How Patty Johnson Came to Play A Christmas Story’s Cranky Elf
A well-known character actress around Cleveland, Patty Johnson brought unique experience to her role as an irascible elf: During the 1970s, she portrayed one of the jollier singing elves during a popular Breakfast with Santa musical event at beloved department store Higbee’s restaurant the Silver Grille.
Years later, when A Christmas Story was filming in Cleveland, a local casting director immediately thought of Johnson. “[She called me and] said, ‘They're looking for an elf with a really bad attitude. And I think if you come down [and audition], you're gonna get [the part],’” Johnson recalls. “And I said, ‘Well, that doesn't sound very flattering.’”
Still, she squeezed in an audition during her lunch break on a particularly busy day. Figuring it would make her stand out from other actresses, Johnson brought pictures of herself performing as a singing elf to show the assistant director: “Like, hello—of course, it's me, I'm a professional elf. Why would you want anyone else?” To her dismay, he noted that the film was looking to cast a teenager for the role.
“I was really pissed,” says Johnson, who was 32 at the time. She grabbed the photos back and chewed the assistant director out for wasting her time, while suggesting he give the casting director more specific direction. Even today, her voice becomes more animated describing the scene. “I said, ‘Good luck with your whole teen thing—but if you want a professional elf, you know where I am.’ And I stomped out.”
Johnson admits that she was already a little stressed out because her mother had recently passed away; in fact, the funeral had been just a few days before the tryout. However, her impatient vibe turned out to be a big plus: Instead of being rejected, Johnson received a callback for the next day, met the director and was immediately hired. “I found out later that the hissy fit I threw was what got me cast,” Johnson says with a hearty laugh. “Me throwing a snit fit about being down there for no reason was exactly what they were looking for.”

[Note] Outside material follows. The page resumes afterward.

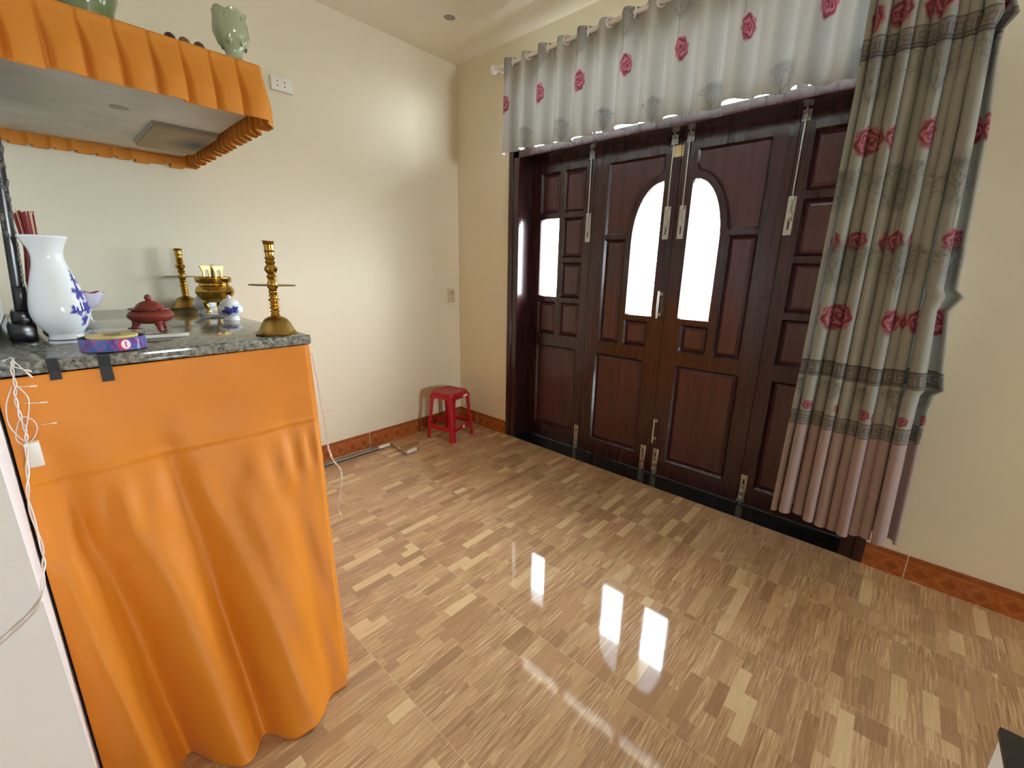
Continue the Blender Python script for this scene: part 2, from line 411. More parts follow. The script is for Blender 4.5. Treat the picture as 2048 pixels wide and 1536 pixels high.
def leaf(name, x0, x1, opens, glass):
    body = MB().prism(rect(x0, x1, .006, 2.212), opens+[glass], FY, FY+.042)
    for q in opens: ring(body, q, .012, FY-.003, FY+.013)
    inn = ring(body, glass, .006, FY-.004, FY+.012)
    o = struct(name, body, M_WOOD)
    o.data.materials.append(M_WOOD)
    for q in opens:
        pn = MB(); i1 = ring(pn, q, .0, FY+.02, FY+.02)
        pn.prism(q, [], FY+.020, FY+.026)
        if q is not up2 and len(q) == 4:
            xs = [p[0] for p in q]; zs = [p[1] for p in q]; a, b, c, d = min(xs)+.012, max(xs)-.012, min(zs)+.012, max(zs)-.012
            e = .022; y0, y1 = FY+.0195, FY+.008
            pn.add([(a, y0, c), (b, y0, c), (b, y0, d), (a, y0, d), (a+e, y1, c+e), (b-e, y1, c+e), (b-e, y1, d-e), (a+e, y1, d-e)],
                   [(0, 1, 5, 4), (1, 2, 6, 5), (2, 3, 7, 6), (3, 0, 4, 7), (4, 5, 6, 7)])
        else: pn.prism([(p[0], p[1]) for p in q], [], FY+.016, FY+.021)
        pn.build('panel', M_PANEL, o)
    MB().prism(glass, [], FY+.016, FY+.020).build('pane', M_GLASS, o)
    MB().box((x1-.012, FY+.0425, .006), (x1+.014, FY+.052, 2.212)).build('cover_strip', M_WOOD, o)
    return o
d1 = leaf('door_1', .680, 1.2365, L1_open, L1_glass)
d2 = leaf('door_2', 1.2395, 1.8365, L2_open, archpoly())
d3 = leaf('door_3', SYM-1.8365, SYM-1.2395, [mir(q) for q in L2_open], mir(archpoly()))
d4 = leaf('door_4', SYM-1.2365, SYM-.680, [mir(q) for q in L1_open], mir(L1_glass))

def bolt(parent, xc, top=True):
    y = FY-.0005
    if top:
        z0, z1 = 1.608, 1.802
        pl = MB().bbox((xc-.02, y-.003, z0), (xc+.02, y, z1), .001, 1)
        for z in (z0+.012, z0+.085, z1-.02):
            for s in (-1, 1): pl.sphere((xc+s*.0145, y-.0032, z), .003, 8, 5, (1, .5, 1))
        p = pl.build('bolt_plate', M_STEEL, parent)
        MB().bbox((xc-.004, y-.0042, z0+.028), (xc+.004, y-.0028, z0+.072), .0005, 1).build('bolt_slot', M_BLACK, p)
        MB().tube([(xc, y-.010, z0+.075), (xc, y-.010, 2.222)], .0042, 8).tube([(xc, y-.010, z0+.078), (xc, y-.016, z0+.078), (xc+.016, y-.018, z0+.079)], .0034, 8).build('bolt_rod', M_STEEL, parent)
        for z in (z0+.10, z1-.012): MB().bbox((xc-.012, y-.015, z-.012), (xc+.012, y-.002, z+.012), .003, 2).build('rod_guide', M_STEEL, p)
        k = MB().bbox((xc-.02, y-.003, 2.152), (xc+.02, y, 2.205), .001, 1)
        for z in (2.160, 2.178, 2.197):
            for s in (-1, 1): k.sphere((xc+s*.0145, y-.0032, z), .003, 8, 5, (1, .5, 1))
        k.bbox((xc-.009, y-.015, 2.165), (xc+.009, y-.002, 2.192), .003, 2).build('bolt_keeper', M_STEEL, parent)
    else:
        z0, z1 = .014, .200
        pl = MB().bbox((xc-.0185, y-.003, z0), (xc+.0185, y, z1), .001, 1)
        for z in (z0+.012, z0+.09, z1-.012):
            for s in (-1, 1): pl.sphere((xc+s*.0135, y-.0032, z), .0028, 8, 5, (1, .5, 1))
        p = pl.build('bolt_plate', M_STEEL, parent)
        MB().bbox((xc-.004, y-.0042, z0+.095), (xc+.004, y-.0028, z1-.03), .0005, 1).build('bolt_slot', M_BLACK, p)
        MB().tube([(xc, y-.010, .004), (xc, y-.010, z0+.13)], .0042, 8).tube([(xc, y-.010, z0+.125), (xc+.012, y-.017, z0+.126)], .0034, 8).build('bolt_rod', M_STEEL, parent)
        for z in (z0+.03, z0+.075): MB().bbox((xc-.012, y-.015, z-.014), (xc+.012, y-.002, z+.014), .003, 2).build('rod_guide', M_STEEL, p)
for par, xc in ((d1, 1.210), (d2, 1.789), (d3, 1.884), (d4, 2.460)): bolt(par, xc, True); bolt(par, xc, False)
def handle(parent, xc, za, zb):
    y = FY
    MB().tube([(xc, y-.042, za), (xc, y-.042, zb)], .0065, 10).build('door_handle', M_STEEL, parent)
    for z in (za+.022, zb-.022):
        MB().tube([(xc, y-.042, z), (xc, y-.001, z)], .0055, 8).tube([(xc, y-.004, z), (xc, y, z)], .011, 12).build('handle_post', M_STEEL, parent)
handle(d2, 1.805, 1.113, 1.288)
handle(d3, 1.866, .252, .426)
st = MB().bbox((1.789, FY-.0022, 2.081), (1.8365, FY-.0004, 2.145), .0005, 1).bbox((1.8395, FY-.0022, 2.081), (1.851, FY-.0004, 2.143), .0005, 1).build('paper_sticker', M_PAPER)
tag(st, 'cream paper sticker torn across the seam at the top of the middle doors', 'sticker')

# ------------------------------------------------------------------ outdoors
M_OUTG = plain('concrete_ground', lin((170, 168, 160)), .8, var=.1, scale=3)
M_OUTW = plain('pale_render', lin((226, 226, 220)), .8, var=.04, scale=2)
M_GATE = plain('blue_grey_gate', lin((70, 96, 128)), .5, var=.1)
M_MAROON = plain('maroon_panel', lin((110, 60, 74)), .6, var=.1)
struct('trim_3', MB().box((-12, .30, -.5), (16, 22, -.14)), M_OUTG)
struct('trim_4', MB().box((-1.5, .26, 2.88), (5.5, 1.37, 3.0)), plain('grey_porch_soffit', lin((134, 140, 150)), .8, var=.05, scale=2))      # porch roof
hb = empty('neighbour_house', (-9.0, 9.0, -.14), 0, 'pale house across the street seen through the left pane', 'house')
MB().box((-3, 0, 0), (6, .3, 1.35)).box((-3, 0, 2.45), (6, .3, 3.6)).box((-3, 0, 1.35), (.4, .3, 2.45)).box((2.1, 0, 1.35), (6, .3, 2.45)).build('facade', M_OUTW, hb)
MB().box((.4, .2, 0.15), (2.1, .26, 1.45)).build('gate', M_GATE, hb)
ga = [(.4, 1.45), (2.1, 1.45)]+[(1.25+.85*cos(t*pi/12), 1.95+.4*sin(t*pi/12)) for t in range(0, 13)]
MB().prism(ga, [], .22, .28).build('doorway', M_MAROON, hb)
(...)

She began filming at her old stomping ground Higbee’s the very next week, pulling six nights in a row of twelve-hour shoots between six p.m. and six a.m. “We pulled all-nighters all week shooting the Santa sequences,” Johnson recalls. “It was grim.” Part of the grueling schedule had to do with time limitations — A Christmas Story was only filming in Cleveland for a few weeks before heading to Canada — and the film’s slim budget: $3.3 million (a figure equivalent to $10.19 million today).
The movie’s tiny budget became apparent right away when it came time for Johnson to shoot her scenes. The mountain-like set piece on which Santa sat “was the most rickety thing in the world,” she says, and would “wobble and shake” when some people climbed to the top. “[And] there was no railing whatsoever up at the top of that thing.” The slide attached to the set, meanwhile, was nothing fancy: Johnson says it was rescued from “some dump where playground stuff gets thrown out.”
More crucially, the production “didn't have enough money to have enough cameras,” she says. “They were shooting individual camera angles.” In other words, the crew would film out one part—and then everyone would have to wait around while the cameras were taken down and set up again to film the same scene from another angle. “It just took forever,” Johnson says. “We did things over and over and over and over and over for many hours.”
Today, Johnson has good associations with A Christmas Story. To her, that mix of faith, hope and optimism is a potent one, especially when paired with tradition, family and the whirlwind of the holidays.
“There's always that one family member that's the crazed fan who drags the rest of the family through it,” she says with a laugh. “[But] families tell you how it's become woven into the fabric of their holiday. They talk about, ‘We watch it every year. We turn it on and we wrap presents together and it's always playing in the background, even when we're eating dinner.’
“It’s so humbling, really — I mean from something I wouldn't put on my resume and refused to be associated with to begin with—and now have it be just such a such a big thing to so many people around the world.”